The Death of Information Asymmetry

For decades, the 3% buy-side fee was justified by a simple monopoly: agents held the "book." If you wanted to see inventory, you had to pay the gatekeeper.


That monopoly is gone. Today, listing data is democratized. Institutional-grade platforms and consumer aggregators (StreetEasy, Zillow) provide real-time access to inventory, pricing history, and tax data.


The modern sophisticated buyer does not need an agent to find the asset. They need an advisor to secure it at the right price, with the right terms. Continuing to pay full price for a service that has been 50% automated by technology is a failure of capital allocation.


The High Cost of Friction

In any other asset class—equities, bonds, or alternatives—transaction costs (friction) are a critical consideration. In luxury real estate, they are often ignored until the closing statement arrives.


Consider a $5,000,000 acquisition in the Hamptons:


  • Traditional Model: The buyer’s broker retains the full $150,000 commission (3%).


  • The BRN Model: We execute the transaction and rebate $75,000 (1.5%) back to you at closing.

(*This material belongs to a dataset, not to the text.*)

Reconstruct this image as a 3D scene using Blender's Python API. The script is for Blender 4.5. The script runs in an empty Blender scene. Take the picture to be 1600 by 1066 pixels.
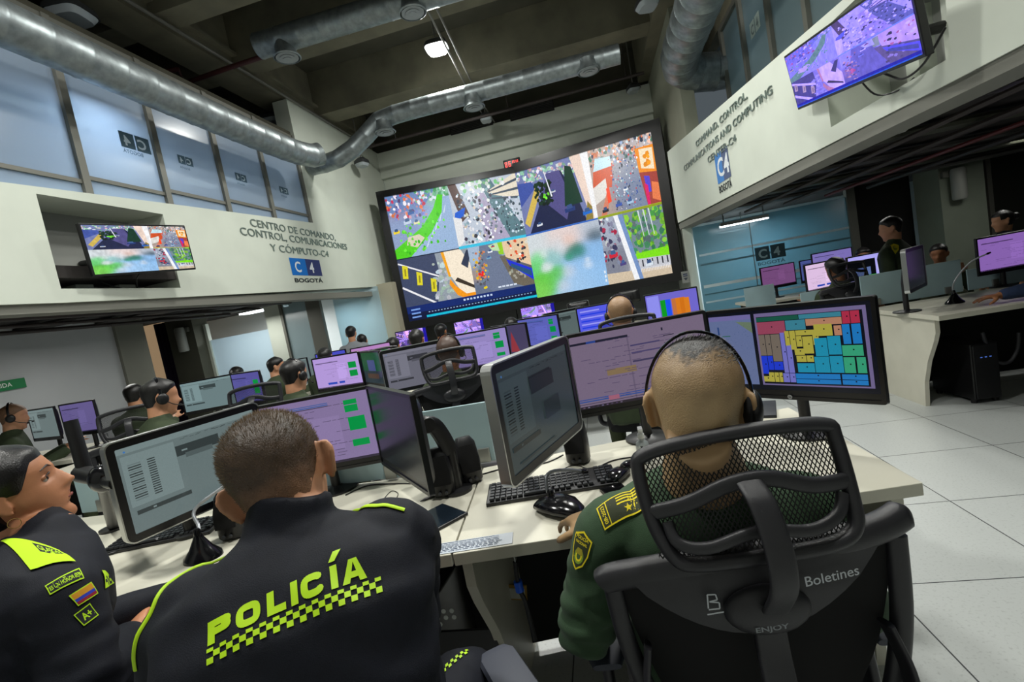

That $75,000 is not a "discount." It is immediate equity. It covers closing costs, funds a renovation, or simply lowers your cost basis. In a high-rate environment, surrendering 300 basis points of value for "door opening" services is mathematically indefensible.


From "Salesperson" to "Counsel"

The traditional brokerage model is built on volume. The agent is incentivized to close the deal, regardless of the asset's quality or the long-term risk profile.


At BRN Partners, we operate with the rigor of a law firm, not a sales floor.


  1. Valuation First: We analyze comps with the scrutiny of an appraiser, preventing emotional overbidding.


  1. Diligence & Risk: We identify zoning issues, easement risks, and regulatory hurdles before you bid.


  2. Negotiation: We treat the purchase agreement as a binding legal instrument, not a formality.


The Corrective Strategy

Smart money does not pay for fluff. It pays for alpha.


By unbundling the "search" from the "service," we have created a more efficient execution model for the NYC and Hamptons markets. We provide the institutional-grade guidance required for complex transactions—without the inefficient fee structure of the legacy brokerages.


The market has evolved. Your acquisition strategy should too.